JUDGEMENT
Wadsworth, J -
(1.)The present petitioner was the purchaser in Court auction of a mortgage-debt due to one Krishnayya who was the judgment-debtor in a money suit. The decree- holder, having attached this mortgage-debt, brought it to sale and it was purchased by the present petitioner on 14 October, 1935. More than a year later, the son of the mortgagee, who by this time is dead, filed an application which recites Order 21, Rule 90, Secs.47 and 151 of the Code of Civil Procedure and Section 18 of the Limitation Act, praying the Court to set aside the sale and direct the mortgagor, who was made a party, to deposit the amount due on the mortgage, out of which the decree debt was to be satisfied and the balance paid to the applicant. The lower Court has dealt with this application in a somewhat summary manner. The learned District Munsif recites Rule 183 of the Civil Rules of Practice as laying it down that a debt attached in execution of a decree should be realised by appointment of receiver and not by sale, unless the attached debt is very insignificant. He then states, wrongly, that the decree debt was not over Rs. 100 whereas in fact it was three times this figure and that the sale fetched less than Rs. 100, whereas the price was Rs. 251 and, without going into the question of limitation at all, the learned District Munsif sets aside the sale and directs the decree-holder to take steps under Rule 183 of the Civil Rules of Practice.

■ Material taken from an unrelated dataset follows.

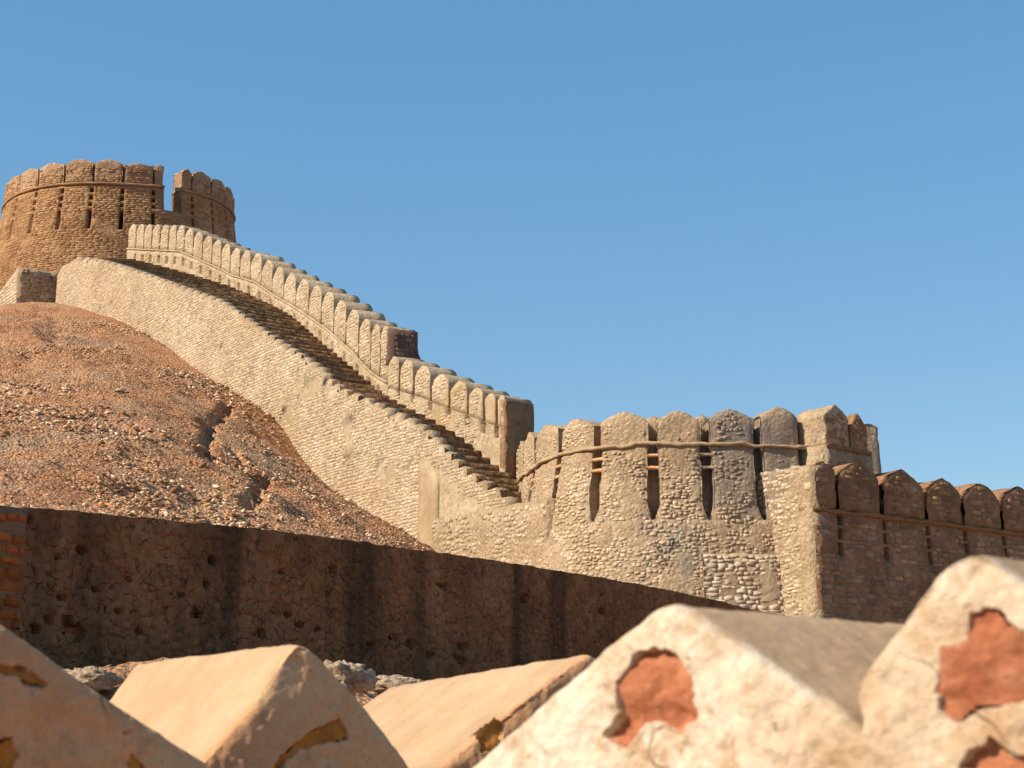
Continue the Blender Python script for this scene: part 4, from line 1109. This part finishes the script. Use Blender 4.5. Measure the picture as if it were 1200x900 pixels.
def fg_merlon(parent, outline, apex, Y, ndeg, length, m, patches, bm, label, vox=.0102, seed=0, rise=0.0):
    """outline: the front face as seen; it stands on an upright plane through the apex whose
    normal is turned ndeg to the right of the direction back to the camera"""
    A = at(*apex, Y); th = R(ndeg); nrm = np.array([sin(th), -cos(th)]); u = np.array([cos(th), sin(th)])
    def uz(px, py): return hitv(px, py, A[:2], u)
    pl = np.array([uz(*p) for p in outline]); n = len(pl)
    toW = lambda p, d: np.stack([A[0] + p[:, 0] * u[0] - d * nrm[0], A[1] + p[:, 0] * u[1] - d * nrm[1], p[:, 1]], 1)
    Vf = toW(pl, 0); b2 = pl.copy(); Vb = toW(b2, length); Vb[:, 2] += rise * length
    cx = pl.mean(0)
    import mathutils
    tri = mathutils.geometry.tessellate_polygon([[Vector((p[0], p[1], 0)) for p in pl]])
    tr = [tuple(t) for t in tri] + [tuple(n + i for i in t[::-1]) for t in tri]
    qs = [[i, (i + 1) % n, n + (i + 1) % n, n + i] for i in range(n)]
    me = mesh_np('t', np.concatenate([Vf, Vb]), np.array(qs), np.array(tr))
    import bmesh
    b_ = bmesh.new(); b_.from_mesh(me); bmesh.ops.recalc_face_normals(b_, faces=b_.faces); b_.to_mesh(me); b_.free()
    V0 = np.concatenate([Vf, Vb]); T0 = []
    for p in me.polygons:
        v = list(p.vertices)
        T0 += [v] if len(v) == 3 else [[v[0], v[1], v[2]], [v[0], v[2], v[3]]]
    bpy.data.meshes.remove(me)
    V, NO, Q = remeshed(V0, None, np.array(T0), vox)
    # relax the steps of the voxel grid, then roughen
    for _ in range(9):
        acc = np.zeros_like(V); cnt = np.zeros(len(V))
        for k in range(4):
            np.add.at(acc, Q[:, k], V[Q[:, (k + 1) % 4]] + V[Q[:, (k + 3) % 4]]); np.add.at(cnt, Q[:, k], 2)
        V = acc / cnt[:, None]
    Vs = V.copy()
    for _ in range(22):
        acc = np.zeros_like(Vs); cnt = np.zeros(len(Vs))
        for k in range(4):
            np.add.at(acc, Q[:, k], Vs[Q[:, (k + 1) % 4]] + Vs[Q[:, (k + 3) % 4]]); np.add.at(cnt, Q[:, k], 2)
        Vs = acc / cnt[:, None]
    edgey = np.clip(((V - Vs) * NO).sum(1) / .012, 0, 1)
    chip = edgey * (.022 * np.clip(fbm(V, 6, 4, seed + 71) - .1, 0, 1) + .008 * np.clip(fbm(V, 19, 3, seed + 77), 0, 1))
    rough = -chip + .007 * fbm(V, 3, 2, seed) + .006 * fbm(V, 11, 3, seed + 5) + .003 * fbm(V, 40, 3, seed + 9) - .012 * np.clip(fbm(V, 9, 3, seed + 14) - .55, 0, 1)
    roofy = np.clip((NO[:, 2] - .2) / .2, 0, 1)
    V = V + NO * (rough * (1 - .65 * roofy))[:, None]
    dpt = -((V[:, 0] - A[0]) * nrm[0] + (V[:, 1] - A[1]) * nrm[1])
    uu = (V[:, 0] - A[0]) * u[0] + (V[:, 1] - A[1]) * u[1]; zz3 = V[:, 2]
    pols = [np.array([uz(*p) for p in pp]) for pp in patches]
    b_ = bmesh.new(); me = mesh_np('t', V, Q); b_.from_mesh(me); bpy.data.meshes.remove(me)
    if pols:                                     # finer mesh where the plaster has come away
        def near(c):
            d_ = -((c[0] - A[0]) * nrm[0] + (c[1] - A[1]) * nrm[1]); uq = (c[0] - A[0]) * u[0] + (c[1] - A[1]) * u[1]
            return d_ < .05 and any(p[:, 0].min() - .03 < uq < p[:, 0].max() + .03 and p[:, 1].min() - .03 < c[2] < p[:, 1].max() + .03 for p in pols)
        fs = [f for f in b_.faces if near(f.calc_center_median())]
        bmesh.ops.subdivide_edges(b_, edges=list({e for f in fs for e in f.edges}), cuts=2, use_grid_fill=True)
    bmesh.ops.triangulate(b_, faces=b_.faces)
    V = np.array([v.co for v in b_.verts]); b_.verts.index_update()
    TR = np.array([[v.index for v in f.verts] for f in b_.faces]); b_.free()
    dpt = -((V[:, 0] - A[0]) * nrm[0] + (V[:, 1] - A[1]) * nrm[1])
    uu = (V[:, 0] - A[0]) * u[0] + (V[:, 1] - A[1]) * u[1]; zz3 = V[:, 2]
    edge = np.stack([.013 * fbm(V, 24, 5, seed + 21), .013 * fbm(V, 24, 5, seed + 33)], 1)
    for pol in pols:
        pq = np.stack([uu + edge[:, 0], zz3 + edge[:, 1]], 1)
        sel = np.where((pq[:, 0] > pol[:, 0].min()) & (pq[:, 0] < pol[:, 0].max()) & (pq[:, 1] > pol[:, 1].min()) & (pq[:, 1] < pol[:, 1].max()) & (dpt < .06))[0]
        sel = sel[inpoly(pq[sel, 0], pq[sel, 1], pol)]
        ds = np.full(len(sel), 9.)
        for a_, b2_ in zip(pol, np.roll(pol, -1, 0)):
            ab = b2_ - a_; t = np.clip(((pq[sel] - a_) @ ab) / (ab @ ab), 0, 1); ds = np.minimum(ds, np.hypot(*(pq[sel] - a_ - t[:, None] * ab).T))
        V[sel, :2] -= nrm * (.036 * np.clip(ds / .009, 0, 1) ** .8)[:, None]
    o = part('merlon', V, None, TR, [m, M['fg_roof']], parent, smooth=True, label=label)
    ctr = V[TR].mean(1); fn_ = np.cross(V[TR[:, 1]] - V[TR[:, 0]], V[TR[:, 2]] - V[TR[:, 0]])
    fn_ /= np.maximum(np.linalg.norm(fn_, axis=1), 1e-12)[:, None]
    dc = -((ctr[:, 0] - A[0]) * nrm[0] + (ctr[:, 1] - A[1]) * nrm[1])
    o.data.polygons.foreach_set('material_index', (dc > .035 + .012 * fbm(ctr, 9, 3, seed + 60)).astype(np.int32))
    for pol in pols:
        lo, hi = pol.min(0) - .03, pol.max(0) + .03
        gu = np.arange(lo[0], hi[0], .007); gv = np.arange(lo[1], hi[1], .007)
        GU, GV = np.meshgrid(gu, gv, indexing='ij'); p = np.stack([GU.ravel(), GV.ravel()], 1)
        w3 = toW(p, 0)
        mask = inpoly(p[:, 0], p[:, 1], (pol - pol.mean(0)) * 1.14 + pol.mean(0)).reshape(GU.shape)
        dep = .013 - .008 * fbm(w3, 5, 4, seed + 3) - .008 * np.abs(fbm(w3, 14, 3, seed + 4)) + .02 * np.clip(fbm(w3, 4, 2, seed + 8), 0, 1) + .012 * np.floor(2.2 * fbm(w3 * np.array([1, 1, 2.5]), 4.5, 2, seed + 40)) * .6
        W3 = toW(p, np.clip(dep, .002, .031)); ids = np.arange(len(p)).reshape(GU.shape)
        ok = mask[:-1, :-1] & mask[1:, :-1] & mask[1:, 1:] & mask[:-1, 1:]
        q = np.stack([ids[:-1, :-1], ids[1:, :-1], ids[1:, 1:], ids[:-1, 1:]], -1)[ok]
        us, inv = np.unique(q.ravel(), return_inverse=True)
        if len(us): 
            ob = part('exposed_brick', W3[us], inv.reshape(-1, 4), None, bm, o, smooth=True)
    return A, u, nrm

lp = thing('parapet', 'shaded plastered parapet of roof-topped merlons at the lower left', 'parapet', (-1.0, 4.6, -1.4))
rp = thing('parapet', 'sunlit cream plastered parapet with bare orange brick patches at the lower right', 'parapet', (.9, 2.6, -1.4))
fg_merlon(lp, [(-60, 690), (0, 729), (60, 770), (110, 806), (180, 852), (262, 905), (300, 1200), (-420, 1200), (-330, 900), (-180, 770)], (-60, 690), 3.9, 32, 1.5,
          M['fg_shade'], [[(0, 872), (12, 866), (22, 880), (20, 905), (0, 915), (-20, 900)], [(150, 892), (158, 880), (166, 895), (168, 920), (150, 925)], [(-20, 770), (30, 786), (62, 800), (55, 806), (20, 795), (-20, 784)]],
          M['fg_brick_ochre'], 'broad shaded merlon with a dark crack at the left edge', seed=1)
fg_merlon(lp, [(350, 751), (364, 757), (385, 778), (425, 822), (455, 862), (489, 906), (500, 1200), (215, 1200), (238, 893), (262, 868), (300, 822), (335, 770)], (350, 751), 5.0, 31, 1.6,
          M['fg_shade'], [[(398, 842), (402, 852), (406, 866), (396, 868), (378, 874), (356, 880), (336, 892), (326, 910), (318, 906), (324, 888), (342, 878), (352, 862), (368, 856), (380, 846)]],
          M['fg_brick_ochre'], 'shaded merlon with a sunlit roof slope and an ochre patch of bare brick', seed=2)
fg_merlon(lp, [(692, 764), (720, 790), (790, 880), (800, 1150), (470, 1150), (500, 906), (520, 897), (560, 864), (620, 816), (668, 780)], (692, 764), 5.7, 25, 2.0,
          M['fg_shade'], [[(560, 858), (580, 842), (592, 850), (580, 880), (562, 884)]], M['fg_brick_ochre'], 'merlon whose long sunlit roof slope shows behind the cream one', seed=3, rise=-.03)
fg_merlon(rp, [(768, 712), (785, 707), (806, 716), (860, 752), (905, 783), (925, 797), (985, 836), (1030, 880), (1060, 1150), (450, 1150), (500, 950), (548, 900), (600, 854), (660, 801), (715, 752)], (785, 707), 2.8, -47, .95,
          M['fg'], [[(748, 764), (768, 762), (788, 760), (796, 772), (812, 800), (818, 842), (806, 872), (786, 862), (758, 848), (742, 868), (724, 878), (711, 864), (722, 832), (726, 800), (736, 776)]],
          M['fg_brick'], 'cream merlon with one tall patch of bare orange brick', vox=.0065, seed=4)
fg_merlon(rp, [(1122, 652), (1138, 645), (1152, 647), (1200, 684), (1260, 730), (1350, 820), (1450, 1150), (985, 1150), (1010, 850), (998, 822), (1000, 800), (1020, 774), (1050, 735), (1075, 700), (1098, 668)], (1138, 645), 2.35, -45, .9,
          M['fg'], [[(1128, 724), (1150, 719), (1166, 722), (1180, 736), (1206, 746), (1240, 760), (1240, 826), (1204, 822), (1172, 822), (1140, 826), (1126, 842), (1102, 834), (1089, 812), (1096, 790), (1102, 756), (1124, 756)],
                    [(1126, 900), (1138, 884), (1160, 868), (1170, 878), (1192, 884), (1230, 880), (1230, 940), (1120, 940)]],
          M['fg_brick'], 'cream merlon at the right edge with broad patches of bare orange brick', vox=.0065, seed=5)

(2.)It seems to me that this order cannot be upheld. Granted that Rule 183 directs the Court to realise an attached debt by the appointment of a receiver and not by sale, unless this is undesirable from the smallness of the amount of the debt or otherwise, there is nothing in Rule 183 which would justify the conclusion that a sale of the debt in execution is void, merely because the Court would have been better advised to have realised it by the appointment of a receiver having regard to the terms of Rule 183. If once it is conceded that the sale in question - however ill-advised it may be - cannot be regarded as void, it must beset aside in some manner known to law. There must be an application and presumably the law of limitation governing that application will be Art. 166. If for any reason,, the applicant, can bring himself within time in respect of an application which is prima facie time, barred, by calling in, aid the provisions of Section 18 of the Limitation Act, the grounds upon which limitation is saved must be proved and definitely found before the Court can go into the question of the validity of the sale: Here, there is a sale which may or may not have been well-advised and which may possibly be attacked on other grounds. But the sale is certainly not ab initio void and there must be an application to get it declared invalid. The application filed by the son of the judgment-debtor is apparently time-barred. Before the Court can adjudicate on the validity of the sale, it must necessarily give a finding regarding the limitation of the application. I say nothing about the merits of the application, having regard to the other contentions raised by the parties. But I do hold that the order of the lower Court setting aside the sale without giving a finding on the question of limitation cannot be sustained.
(3.)The Civil Revision Petition is therefore allowed with costs; the order of the lower Court is set aside. The lower Court is directed to deal with the contentions of the parties and dispose of the application afresh in the light of this Judgment.